**Raw data:**
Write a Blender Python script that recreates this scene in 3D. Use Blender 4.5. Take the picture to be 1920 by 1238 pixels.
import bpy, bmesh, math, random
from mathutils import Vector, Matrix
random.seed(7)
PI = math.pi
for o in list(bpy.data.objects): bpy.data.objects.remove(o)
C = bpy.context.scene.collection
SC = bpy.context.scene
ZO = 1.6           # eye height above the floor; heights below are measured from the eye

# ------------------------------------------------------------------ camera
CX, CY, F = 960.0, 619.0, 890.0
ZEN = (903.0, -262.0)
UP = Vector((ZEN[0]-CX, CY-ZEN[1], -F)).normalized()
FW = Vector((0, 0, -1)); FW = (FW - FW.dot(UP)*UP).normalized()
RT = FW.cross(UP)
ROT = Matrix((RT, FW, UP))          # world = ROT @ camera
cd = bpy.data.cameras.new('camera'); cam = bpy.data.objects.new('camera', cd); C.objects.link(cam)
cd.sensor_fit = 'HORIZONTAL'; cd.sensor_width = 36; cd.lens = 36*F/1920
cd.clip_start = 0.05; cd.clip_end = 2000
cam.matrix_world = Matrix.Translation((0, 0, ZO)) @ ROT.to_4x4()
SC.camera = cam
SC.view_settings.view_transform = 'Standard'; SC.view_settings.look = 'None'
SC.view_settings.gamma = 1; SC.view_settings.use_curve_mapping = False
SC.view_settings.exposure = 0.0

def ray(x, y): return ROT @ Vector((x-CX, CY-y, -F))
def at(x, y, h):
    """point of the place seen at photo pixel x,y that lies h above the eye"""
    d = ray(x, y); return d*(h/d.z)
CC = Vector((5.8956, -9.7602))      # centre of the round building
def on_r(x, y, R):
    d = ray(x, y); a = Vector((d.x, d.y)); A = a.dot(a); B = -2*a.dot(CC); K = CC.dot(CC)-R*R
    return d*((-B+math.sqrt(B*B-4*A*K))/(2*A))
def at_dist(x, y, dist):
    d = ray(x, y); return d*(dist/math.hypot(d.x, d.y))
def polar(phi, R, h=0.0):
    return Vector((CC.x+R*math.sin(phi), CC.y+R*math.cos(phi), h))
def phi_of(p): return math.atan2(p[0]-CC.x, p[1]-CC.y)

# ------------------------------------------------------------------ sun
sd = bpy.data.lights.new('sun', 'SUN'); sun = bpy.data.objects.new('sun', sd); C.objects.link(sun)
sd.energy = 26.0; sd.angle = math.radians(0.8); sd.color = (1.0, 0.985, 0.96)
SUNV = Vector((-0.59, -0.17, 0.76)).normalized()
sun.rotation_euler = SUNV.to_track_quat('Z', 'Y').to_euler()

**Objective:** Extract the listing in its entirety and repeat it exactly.

**Exercise result:**
Write a Blender Python script that recreates this scene in 3D. Use Blender 4.5. Take the picture to be 1920 by 1238 pixels.
import bpy, bmesh, math, random
from mathutils import Vector, Matrix
random.seed(7)
PI = math.pi
for o in list(bpy.data.objects): bpy.data.objects.remove(o)
C = bpy.context.scene.collection
SC = bpy.context.scene
ZO = 1.6           # eye height above the floor; heights below are measured from the eye

# ------------------------------------------------------------------ camera
CX, CY, F = 960.0, 619.0, 890.0
ZEN = (903.0, -262.0)
UP = Vector((ZEN[0]-CX, CY-ZEN[1], -F)).normalized()
FW = Vector((0, 0, -1)); FW = (FW - FW.dot(UP)*UP).normalized()
RT = FW.cross(UP)
ROT = Matrix((RT, FW, UP))          # world = ROT @ camera
cd = bpy.data.cameras.new('camera'); cam = bpy.data.objects.new('camera', cd); C.objects.link(cam)
cd.sensor_fit = 'HORIZONTAL'; cd.sensor_width = 36; cd.lens = 36*F/1920
cd.clip_start = 0.05; cd.clip_end = 2000
cam.matrix_world = Matrix.Translation((0, 0, ZO)) @ ROT.to_4x4()
SC.camera = cam
SC.view_settings.view_transform = 'Standard'; SC.view_settings.look = 'None'
SC.view_settings.gamma = 1; SC.view_settings.use_curve_mapping = False
SC.view_settings.exposure = 0.0

def ray(x, y): return ROT @ Vector((x-CX, CY-y, -F))
def at(x, y, h):
    """point of the place seen at photo pixel x,y that lies h above the eye"""
    d = ray(x, y); return d*(h/d.z)
CC = Vector((5.8956, -9.7602))      # centre of the round building
def on_r(x, y, R):
    d = ray(x, y); a = Vector((d.x, d.y)); A = a.dot(a); B = -2*a.dot(CC); K = CC.dot(CC)-R*R
    return d*((-B+math.sqrt(B*B-4*A*K))/(2*A))
def at_dist(x, y, dist):
    d = ray(x, y); return d*(dist/math.hypot(d.x, d.y))
def polar(phi, R, h=0.0):
    return Vector((CC.x+R*math.sin(phi), CC.y+R*math.cos(phi), h))
def phi_of(p): return math.atan2(p[0]-CC.x, p[1]-CC.y)

# ------------------------------------------------------------------ sun
sd = bpy.data.lights.new('sun', 'SUN'); sun = bpy.data.objects.new('sun', sd); C.objects.link(sun)
sd.energy = 26.0; sd.angle = math.radians(0.8); sd.color = (1.0, 0.985, 0.96)
SUNV = Vector((-0.59, -0.17, 0.76)).normalized()
sun.rotation_euler = SUNV.to_track_quat('Z', 'Y').to_euler()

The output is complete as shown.